This is the third and final post in a series of posts about coding abstractions into your applications. Here are the links to the first 2 posts in the series:
This final post is going to get into the technical concept of Dependency Injection. If you are familiar with Microsoft's Managed Extensibility Framework, or have used tools like AutoFac or Ninject before, these concepts will seem familiar. Unlike our previous posts, this one will focus much more on the coding aspect rather than the business perspective as we've already covered the business case in previous posts.
What we're really talking about with this set of posts is "extensibility". The abstraction points within an application are going to allow other developers to come in after your application has been in Production, and create add-ons or alter existing functionality without rebuilding the entire application. Going back to our sample Cloud file sync application, in part 2, we built out an extensibility point, or "contract" as well as the first "provider". Let's say a few years have passed, our company has moved away from OneDrive, and now need to build out another provider for Google Drive. If we did a few things properly early on when we were crafting the original application, one should not have to rebuild the entire application at all to switch to our new provider! There are 2 pieces to the puzzle to make this work. The first is to ensure that we properly architected our original provider model to have ALL of the necessary properties and methods that would be needed for ANY provider. That provider model can also NOT be tightly bound to our original provider, or we could run into unforeseen issues when we change providers, as the consuming application would be expecting code or functionality that our new providers just won't have!

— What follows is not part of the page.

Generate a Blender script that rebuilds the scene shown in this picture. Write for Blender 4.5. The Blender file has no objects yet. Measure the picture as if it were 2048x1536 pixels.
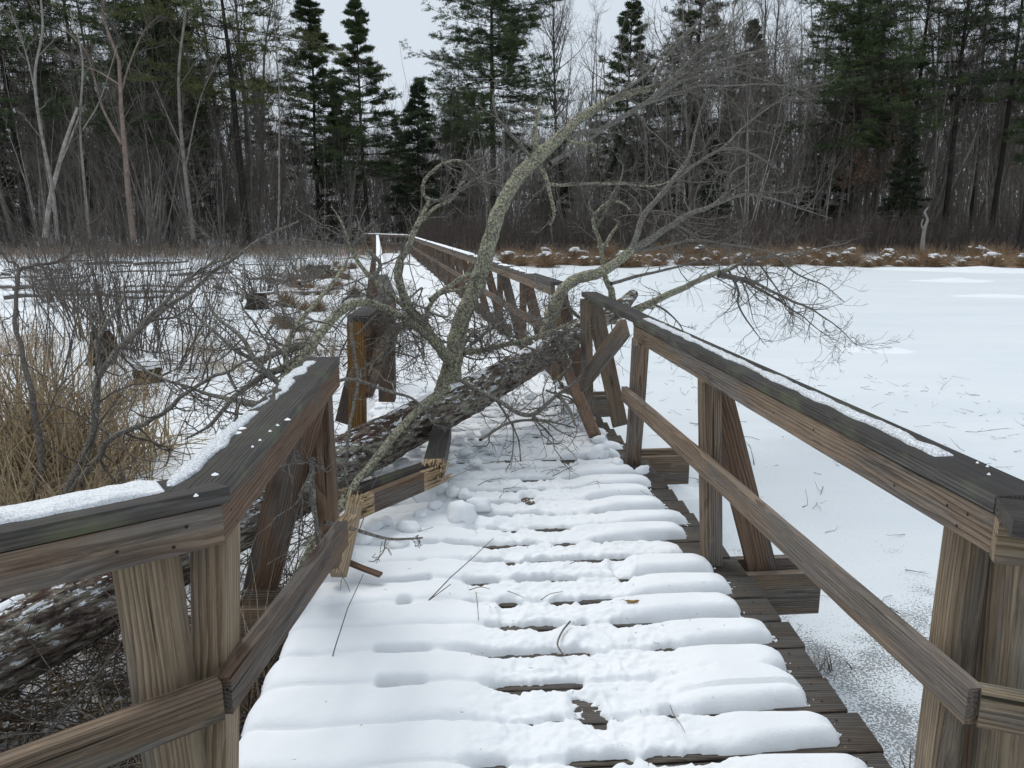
import bpy, bmesh, math, random
import numpy as np
from mathutils import Vector, Matrix
SC = bpy.context.scene
COL = SC.collection
rad = math.radians
PI = math.pi
# ------------------------------------------------------------------ camera, sky, sun, exposure
EYE = 1.65; PITCH = rad(12.0); FPX = 1500.0
cd = bpy.data.cameras.new("camera"); cam = bpy.data.objects.new("camera", cd); COL.objects.link(cam)
cam.location = (0, 0, EYE); cam.rotation_euler = (PI/2 - PITCH, 0, 0)
cd.sensor_width = 36; cd.lens = FPX/2048*36; cd.clip_start = 0.05; cd.clip_end = 1500
SC.camera = cam
W = bpy.data.worlds.new("World"); SC.world = W; W.use_nodes = True
wn = W.node_tree.nodes; wl = W.node_tree.links
bg = wn['Background']
sky = wn.new('ShaderNodeTexSky'); sky.sky_type = 'NISHITA'; sky.sun_disc = False
SUN_EL = 56; SUN_AZ = -35
sky.sun_elevation = rad(SUN_EL); sky.sun_rotation = rad(SUN_AZ); sky.air_density = 1.0; sky.dust_density = 3.0
mixw = wn.new('ShaderNodeMix'); mixw.data_type = 'RGBA'; mixw.inputs[0].default_value = 0.93
mixw.inputs[7].default_value = (5.75, 6.35, 7.0, 1)      # even cloud cover over the clear sky
wl.new(sky.outputs[0], mixw.inputs[6]); wl.new(mixw.outputs[2], bg.inputs[0]); bg.inputs[1].default_value = 0.1
sl = bpy.data.lights.new("sun", 'SUN'); sl.energy = 1.5; sl.angle = rad(30); sl.color = (1, .97, .93)
so = bpy.data.objects.new("sun", sl); COL.objects.link(so)
sd = Vector((math.sin(rad(SUN_AZ))*math.cos(rad(SUN_EL)), math.cos(rad(SUN_AZ))*math.cos(rad(SUN_EL)), math.sin(rad(SUN_EL))))
so.rotation_euler = sd.to_track_quat('Z', 'Y').to_euler()
SC.view_settings.view_transform = 'Standard'; SC.view_settings.look = 'None'
SC.view_settings.exposure = 0.27; SC.view_settings.gamma = 1
SC.cycles.max_bounces = 6; SC.cycles.diffuse_bounces = 3

# ------------------------------------------------------------------ helpers
rng = np.random.default_rng(7)
_cp, _sp = math.cos(PITCH), math.sin(PITCH)
def at(px, py, y):
    """a point read off the survey photo at ground distance y (metres ahead)"""
    X = (px-1024)/FPX; Y = -(py-768)/FPX
    ry = Y*_sp+_cp; rz = Y*_cp-_sp; t = y/ry
    return np.array((X*t, y, EYE+rz*t))
def atz(px, py, z):
    X = (px-1024)/FPX; Y = -(py-768)/FPX
    ry = Y*_sp+_cp; rz = Y*_cp-_sp; t = (z-EYE)/rz
    return np.array((X*t, ry*t, z))
def hsh(i, j, k, s):
    h = (i*374761393 + j*668265263 + k*2147483647 + s*974634777) & 0xffffffff
    h = ((h ^ (h >> 13))*1274126177) & 0xffffffff
    return ((h ^ (h >> 16)) & 0xffff)/65535.0
def vnoise(x, y, z=0.0, s=0):
    x, y, z = np.broadcast_arrays(np.asarray(x, float), np.asarray(y, float), np.asarray(z, float))
    xi = np.floor(x).astype(np.int64); yi = np.floor(y).astype(np.int64); zi = np.floor(z).astype(np.int64)
    fx = x-xi; fy = y-yi; fz = z-zi
    fx = fx*fx*(3-2*fx); fy = fy*fy*(3-2*fy); fz = fz*fz*(3-2*fz)
    def c(a, b, d): return hsh(xi+a, yi+b, zi+d, s)
    def l(a, b, t): return a+(b-a)*t
    r0 = l(l(c(0,0,0), c(1,0,0), fx), l(c(0,1,0), c(1,1,0), fx), fy)
    r1 = l(l(c(0,0,1), c(1,0,1), fx), l(c(0,1,1), c(1,1,1), fx), fy)
    return l(r0, r1, fz)*2-1
def fbm(x, y, z=0.0, s=0, o=4):
    r = 0; a = 1; t = 0
    for i in range(o):
        r = r+a*vnoise(np.asarray(x)*2**i, np.asarray(y)*2**i, np.asarray(z)*2**i, s+i*17); t += a; a *= .5
    return r/t
def sstep(a, b, x):
    t = np.clip((x-a)/(b-a), 0, 1); return t*t*(3-2*t)
def nrm(v): return v/np.maximum(np.linalg.norm(v, axis=-1, keepdims=True), 1e-9)

class MB:
    def __init__(s): s.v = []; s.q = []; s.t = []; s.n = 0
    def add(s, v, q=None, t=None):
        v = np.asarray(v, np.float32).reshape(-1, 3)
        if q is not None and len(q): s.q.append(np.asarray(q, np.int64).reshape(-1, 4)+s.n)
        if t is not None and len(t): s.t.append(np.asarray(t, np.int64).reshape(-1, 3)+s.n)
        s.v.append(v); s.n += len(v)
    def arrays(s):
        return (np.concatenate(s.v) if s.v else np.zeros((0,3), np.float32),
                np.concatenate(s.q) if s.q else np.zeros((0,4), np.int64),
                np.concatenate(s.t) if s.t else np.zeros((0,3), np.int64))
    def mesh(s, name, mats, smooth=True, origin=None):
        v, q, t = s.arrays()
        if origin is not None: v = v-np.asarray(origin, np.float32)
        me = bpy.data.meshes.new(name)
        me.vertices.add(len(v)); me.vertices.foreach_set('co', np.ascontiguousarray(v, np.float32).ravel())
        nl = len(q)*4+len(t)*3
        me.loops.add(nl); me.loops.foreach_set('vertex_index', np.concatenate([q.ravel(), t.ravel()]).astype(np.int32))
        me.polygons.add(len(q)+len(t))
        st = np.concatenate([np.arange(len(q))*4, len(q)*4+np.arange(len(t))*3]).astype(np.int32)
        me.polygons.foreach_set('loop_start', st)
        try: me.polygons.foreach_set('loop_total', np.concatenate([np.full(len(q), 4), np.full(len(t), 3)]).astype(np.int32))
        except Exception: pass
        me.polygons.foreach_set('use_smooth', np.full(len(q)+len(t), smooth))
        for m in (mats if isinstance(mats, (list, tuple)) else [mats]): me.materials.append(m)
        me.update(calc_edges=True)
        return me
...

The second piece of the puzzle is that our original application must adhere to, is that it needs to use some kind of dependency injection to "inject" our application with the desired provider when our application runs. While Microsoft's Managed Extensibility Framework is a great library to do this exact type of plumbing for you, you have to learn a lot of the terminology and lingo that Microsoft has wrapped around it. Rather than take the time to understand what "Imports", "Exports" and "Parts" are, let's just use a super-simple method to use AutoFac, one of the most common dependency injection frameworks out there. Generally speaking, many applications are likely to already be using a dependency injection container anyway. However, the most common pattern you will see developers use is to use a class to hard-code all of an application's runtime dependencies. For a normal, single use application that you don't plan on extending, this is fine. You can inject different dependencies in your unit tests, you get intellisense when you're coding those dependencies, and it's keeping all your dependency injection contained to 1 file, which is good practice. Here is a quick sampling of AutoFac being used in a traditional method in an application's startup routine.
var builder = new Autofac.ContainerBuilder();
builder.RegisterType<OneDriveProvider>().As<ICloudProvider>().InstancePerLifetimeScope();
var container = builder.Build();
System.Web.Mvc.DependencyResolver.SetResolver(new AutofacDependencyResolver(container));
However, when we're working with an extensibility model, and we don't want to recompile our entire application just to change out our provider, so we're effectively going to change just the second line of code above to accomplish this. AutoFac provides a method of dependency injection that allows us to instantiate a new provider with a Type object, that is created with a string that represents a fully-qualified class name of a class. Using this method, we can configure the provider class with our configuration file, and the application can initialize it without even having a direct reference to our new provider's assembly! In this example, here are the steps we will take to swap out our old OneDriveProvider to our new GoogleProvider class:
- Create a brand new .NET assembly. Reference the assembly that contains the ICloudProvider interface so that we can implement it in our new provider class.
- Copy the new assembly to a folder where the application will find our assembly. This link provides more information about how the .NET Framework is going to find or "probe for" assemblies. For a web application, the best bet is to just put it in the BIN directory, for a desktop application, your best bet is to just put it alongside the executable.
- Add a configuration key for your provider class.
- Use the AutoFac method of late-binding your class (ie - instantiating a class without a direct reference) with a fully qualified class string.
So to get our example above changed for using late-binding. We will just add a configuration key to designate our new provider class, and use the other AutoFac overload for late binding the new provider.
Configuration file:
<add key="ICloudProviderClass" value="MyNewAssemblyName.GoogleCloudProvider" />
Updated AutoFac code:
var builder = new Autofac.ContainerBuilder();
var className = ConfigurationManager.AppSettings["ICloudProviderClass"];
builder.RegisterType(Type.GetType(className)).As<ICloudProvider>().InstancePerLifetimeScope();
var container = builder.Build();
System.Web.Mvc.DependencyResolver.SetResolver(new AutofacDependencyResolver(container));
This method of late binding is extremely powerful. We commonly develop code using direct references to our dependencies, so this can be a different kind of methodology to grasp. Once you do, however, you will see just how much more flexibility it can give you, removing the need for massive, 10+ project solutions, and splitting up workloads like never before! If you can grasp these concepts, you'll be on your way to developing highly extensible applications that allow you can create new functionality with minimal effort!